— START —
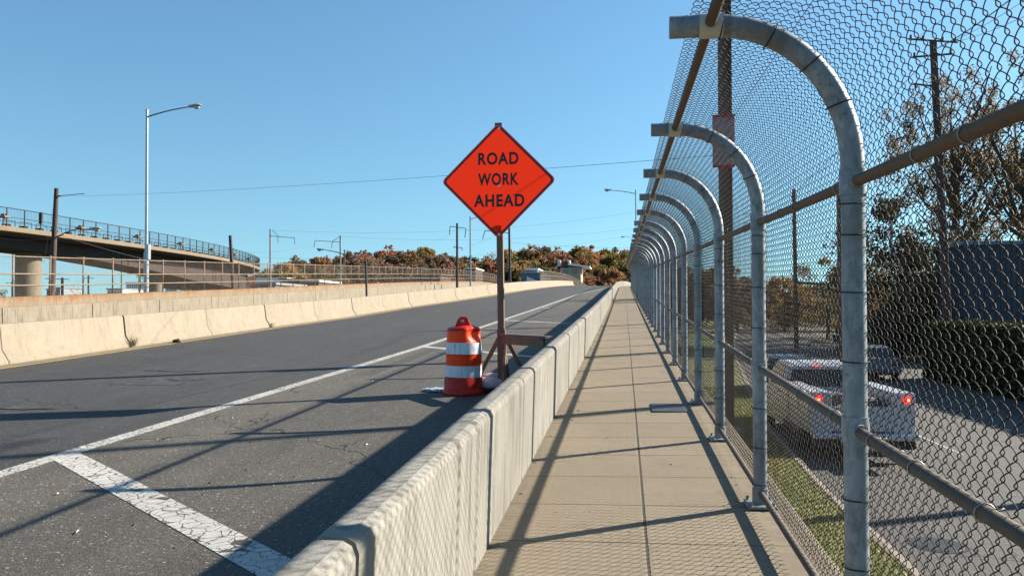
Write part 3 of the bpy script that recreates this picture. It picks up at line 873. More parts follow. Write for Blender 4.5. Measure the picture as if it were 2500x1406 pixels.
for i, y in enumerate(posts_y):
    z = prof(y) + fz
    p = link('post', post_me, fence, (FX + bend(y), y, z))
    p.rotation_euler = (R(rt0.gauss(0, 0.12)), R(rt0.gauss(0, 0.10)), R(rt0.gauss(0, 0.3))) if y > 7 else (0, 0, 0)
    link('rail_clamp', clamp_me, p, (0, 0, 0.985)); link('rail_clamp', clamp_me, p, (0, 0, 2.02)); link('top_clamp', tclamp_me, p); link('base_plate', base_me, p)
    if 0 <= y < 21:
        for tp, ta in TIES:
            tw = link('tie_wire', tie_me, p, tp); tw.rotation_euler = (0, ta, 0)
    if i + 1 < len(posts_y):
        z2 = prof(posts_y[i + 1]) + fz
        slope = round((z2 - z) / SP, 4)
        lod = 0 if y < 7 else (1 if y < 16 else (2 if y < 45 else 3))
        key = (round(slope * 400) / 400 if lod > 1 else slope, lod)
        if key not in chain_cache:
            sd, per = ((5, 12), (4, 8), (3, 4), (3, 2))[lod]
            chain_cache[key] = chain_panel(slope, SP, fcurve, sides=sd, per=per, wr=0.0019, amp=0.0095 if per > 4 else 0.0)
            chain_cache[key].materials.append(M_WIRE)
        c = link('chain_link', chain_cache[key], fence, (FX + bend(y), y, z))
        c.rotation_euler = (0, 0, math.atan2(bend(y) - bend(posts_y[i + 1]), SP))
def rail(name, dx, dz, r_, mat, a=None, b_=None, n=14, parent=fence):
    m = MB(); ys = [posts_y[0] - 0.6] + [x for x in srange(posts_y[0], posts_y[-1], 1.2, 2.4)]
    m.tube([(FX + dx + bend(y), y, prof(y) + fz + dz) for y in ys], r_, n)
    return m.build(name, mat, parent, smooth=True)
rail('bottom_rail', 0.0, 0.10, 0.021, M_RAILG)
mid_rail = rail('mid_rail', 0.0, 0.985, 0.023, M_RAILG)
upper_rail = rail('upper_rail', 0.0, 2.02, 0.024, M_RAIL)
rail('top_rail', tx, tz - 0.0, 0.024, M_RAIL)
# loose tie wires around the rails
mt_ = simple('aluminium_tie', (0.30, 0.28, 0.25), 0.5, metal=0.3)
tms = []
for rr in (0.023, 0.024):
    m = MB(); m.tube([((rr + 0.004) * math.cos(a) + (0.028 if k == 13 else 0), 0.0015 * a, (rr + 0.004) * math.sin(a)) for k, a in enumerate([2 * math.pi * q / 12 for q in range(14)])], 0.0026, 4)
    tms.append(m.mesh('rail_tie', mt_, True))
for y in [0.45 * k + 1.5 for k in range(28)]:
    for rl, tm_, dz in ((mid_rail, tms[0], 0.985), (upper_rail, tms[1], 2.02)):
        if rnd.random() < 0.75:
            yy = y + rnd.uniform(-0.1, 0.1)
            link('rail_tie', tm_, rl, (FX, yy, prof(yy) + fz + dz))

# ------------------------------------------------------------------ left parapet (grey ledge + tan wall) and its fence
PX = -28.0
pw = thing('parapet', 'long tan concrete parapet with a grey ledge on the far side of the road', 'parapet')
ss = srange(20, 235, 3, 4)
m = MB()
m.sweep([(0.0, -0.5), (0.0, 0.955), (-0.30, 0.975), (-0.30, -9)], [(PX, s, prof(s)) for s in ss])
o = m.build('upper_wall', M_PARA, pw)
me = o.data; uvl = me.uv_layers.new(name='UVMap')
for lp in me.loops:
    co = me.vertices[lp.vertex_index].co
    uvl.data[lp.index].uv = (co.y, (prof(co.y) + 0.955) - co.z)
m = MB()
yj = 20.0; k = 0
while yj < 235:
    m.sweep([(0.0, -0.9), (0.0, 0.47), (0.05, 0.50), (0.42, 0.50), (0.46, 0.46), (0.50, -0.9)], [(PX, y, prof(y)) for y in (yj + 0.03, yj + 3.05, yj + 6.07)])
    yj += 6.1
m.build('ledge', M_LEDGE, pw)
# panel joints of the tan wall as narrow raised strips
m = MB()
for k in range(70):
    y = 21 + 3.05 * k
    m.box((PX + 0.003, y, prof(y) + 0.73), (0.008, 0.03, 0.44))
m.build('wall_joints', simple('joint_filler', (0.20, 0.14, 0.09), 0.9), pw)

pf = thing('parapet_fence', 'low rusty chain-link fence with three rails on the tan parapet', 'fence')
fh = 1.90
flat = Curve2([(0, 0.03), (0, fh)], off=0.02)
ppy = [26.2 + 2.44 * k for k in range(0, 66)]
mb = MB(); mb.tube([(0, 0, 0), (0, 0, fh + 0.03)], 0.040, 8); mb.lathe([(0.05, fh + 0.0), (0.055, fh + 0.04), (0.03, fh + 0.075), (0.004, fh + 0.08)], n=8)
fp_me = mb.mesh('fence_post', M_FARPOST, True)
cache2 = {}
for i, y in enumerate(ppy):
    z = prof(y) + 0.975
    link('fence_post', fp_me, pf, (PX - 0.15, y, z))
    if i + 1 < len(ppy):
        sl2 = round((prof(ppy[i + 1]) - prof(y)) / 2.44 * 200) / 200
        if sl2 not in cache2:
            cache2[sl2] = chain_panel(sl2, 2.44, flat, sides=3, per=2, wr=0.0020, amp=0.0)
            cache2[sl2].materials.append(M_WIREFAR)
        link('chain_link', cache2[sl2], pf, (PX - 0.15, y, z))
for nm, dz, r_ in (('top_rail', fh - 0.02, 0.028), ('mid_rail', 1.06, 0.034), ('lower_rail', 0.52, 0.034)):
    m = MB(); m.tube([(PX - 0.10, y, prof(y) + 0.975 + dz) for y in srange(24, 185, 2.44, 4)], r_, 6)
    m.build(nm, M_FARRAIL, pf, smooth=True)

# ------------------------------------------------------------------ second fence past the crest
cfn = thing('curved_fence', 'grey-brown fence curving down over the crest of the road', 'fence')
cpath = []
for k in range(48):
    s = 120 + 2.44 * k
    cpath.append(Vector((-12.6 + 0.0003 * (s - 120) ** 2, s, prof(s) + 0.35 + 0.45)))
mb = MB(); mb.tube([(0, 0, 0), (0, 0, 1.75)], 0.045, 6); cp_me = mb.mesh('fence_post', M_FARRAIL)
for i, p in enumerate(cpath):
    link('fence_post', cp_me, cfn, p)
cp2 = Curve2([(0, 0.03), (0, 1.75)], off=0.02)
cc = {}
for i in range(len(cpath) - 1):
    sl2 = round((cpath[i + 1].z - cpath[i].z) / 2.44 * 50) / 50
    if sl2 not in cc:
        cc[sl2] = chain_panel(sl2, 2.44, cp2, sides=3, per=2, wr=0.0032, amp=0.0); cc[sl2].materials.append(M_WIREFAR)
    o = link('chain_link', cc[sl2], cfn, cpath[i])
    o.rotation_euler = (0, 0, math.atan2(cpath[i].x - cpath[i + 1].x, 2.44))
for nm, dz in (('top_rail', 1.73), ('mid_rail', 1.0), ('lower_rail', 0.5)):
    m = MB(); m.tube([p + Vector((0.04, 0, dz)) for p in (cpath if dz > 0.6 else cpath[:8])], 0.035, 6); m.build(nm, M_FARRAIL, cfn)
MBc = MB(); MBc.sweep([(0.15, -1), (0.15, 0.0), (-0.15, 0.0), (-0.15, -1)], [tuple(p) for p in cpath]); MBc.build('footing_wall', M_LBARR, cfn)

# ------------------------------------------------------------------ road work sign
SY = 12.0
sg = thing('road_work_sign', 'orange diamond sign reading ROAD WORK AHEAD on a timber post', 'sign', (-1.86, SY, prof(SY)))
gz0 = prof(SY)
def rdiamond(h, r_, y, n=8):
    pts = []
    for cx_, cz_, a0 in ((h, 0, -45), (0, h, 45), (-h, 0, 135), (0, -h, 225)):
        k = r_ * math.sqrt(2)
        c = Vector((cx_, cz_)); c = c - c.normalized() * k
        for q in range(n + 1):
            a = R(a0 + 90 * q / n); pts.append((c.x + r_ * math.cos(a), c.y + r_ * math.sin(a)))
    return pts
cz = 3.60 - gz0; cxs = -0.03
H = 0.885
tilt = R(-0.8)
def shift(poly): return [(p[0] + cxs, p[1] + cz) for p in poly]
def ring(outer, inner, y0, y1):
    n = len(outer); m = MB()
    vs = [(p[0], y, p[1]) for y in (y0, y1) for p in outer] + [(p[0], y, p[1]) for y in (y0, y1) for p in inner]
    fs = []
    for i in range(n):
        k = (i + 1) % n
        fs += [(i, k, n + k, n + i), (2 * n + i, 3 * n + i, 3 * n + k, 2 * n + k), (i, 2 * n + i, 2 * n + k, k), (n + i, n + k, 3 * n + k, 3 * n + i)]
    return m.add(vs, fs)
ring(shift(rdiamond(H, 0.075, 0)), shift(rdiamond(H - 0.028, 0.066, 0)), -0.054, -0.050).build('panel_rim', M_SIGNEDGE, sg)
ring(shift(rdiamond(H - 0.028, 0.066, 0)), shift(rdiamond(H - 0.062, 0.050, 0)), -0.0545, -0.050).build('black_border', M_SIGNBLK, sg)
m = MB(); pl = shift(rdiamond(H - 0.060, 0.050, 0)); m.add([(p[0], -0.0525, p[1]) for p in pl], [tuple(range(len(pl)))]); m.build('orange_face', M_ORANGE, sg)
for dz in (0.80, -0.075, -0.815):
    m = MB(); m.lathe([(0.020, 0), (0.020, 0.004), (0.012, 0.008), (0.010, 0.016), (0.001, 0.017)], n=12)
    for i, v in enumerate(m.v): m.v[i] = (v[0] + cxs + 0.012, -0.0535 - v[2], v[1] + cz + dz)
    m.build('bolt', M_BOLT, sg)
def text_mesh(s, width, height, cx_, cz_, y, mat, parent, weight=0.012, name='lettering', depth=0.0015):
    cu = bpy.data.curves.new('t', 'FONT'); cu.body = s; cu.align_x = 'CENTER'; cu.size = 1; cu.offset = weight; cu.extrude = 0.01; cu.space_character = 1.16
    ob = bpy.data.objects.new('t', cu); COL.objects.link(ob)
    dg = bpy.context.evaluated_depsgraph_get()
    me = bpy.data.meshes.new_from_object(ob.evaluated_get(dg))
    bpy.data.objects.remove(ob)
    co = np.array([v.co[:] for v in me.vertices]); mn, mx = co.min(0), co.max(0)
    for v in me.vertices:
        x = (v.co.x - (mn[0] + mx[0]) / 2) / (mx[0] - mn[0]) * width
        z = (v.co.y - mn[1]) / (mx[1] - mn[1]) * height
        v.co = (cx_ + x, y - (depth if v.co.z > 0 else 0), cz_ + z)
    me.materials.clear(); me.materials.append(mat)
    return link(name, me, parent)
px_m = SY * 1.0 / 1950 * 1.0
text_mesh('ROAD', 100 * px_m * 1.01, 0.190, cxs + 0.0, cz + 0.245, -0.0535, M_SIGNBLK, sg, 0.034)
text_mesh('WORK', 101 * px_m * 1.01, 0.190, cxs + 0.0, cz - 0.070, -0.0535, M_SIGNBLK, sg, 0.034)
text_mesh('AHEAD', 125 * px_m * 1.01, 0.190, cxs + 0.012, cz - 0.395, -0.0535, M_SIGNBLK, sg, 0.034)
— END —
▸ **Required work**:
Each line holding "sides" must be found and copied.

▸ **Final result**:
            chain_cache[key] = chain_panel(slope, SP, fcurve, sides=sd, per=per, wr=0.0019, amp=0.0095 if per > 4 else 0.0)
            cache2[sl2] = chain_panel(sl2, 2.44, flat, sides=3, per=2, wr=0.0020, amp=0.0)
        cc[sl2] = chain_panel(sl2, 2.44, cp2, sides=3, per=2, wr=0.0032, amp=0.0); cc[sl2].materials.append(M_WIREFAR)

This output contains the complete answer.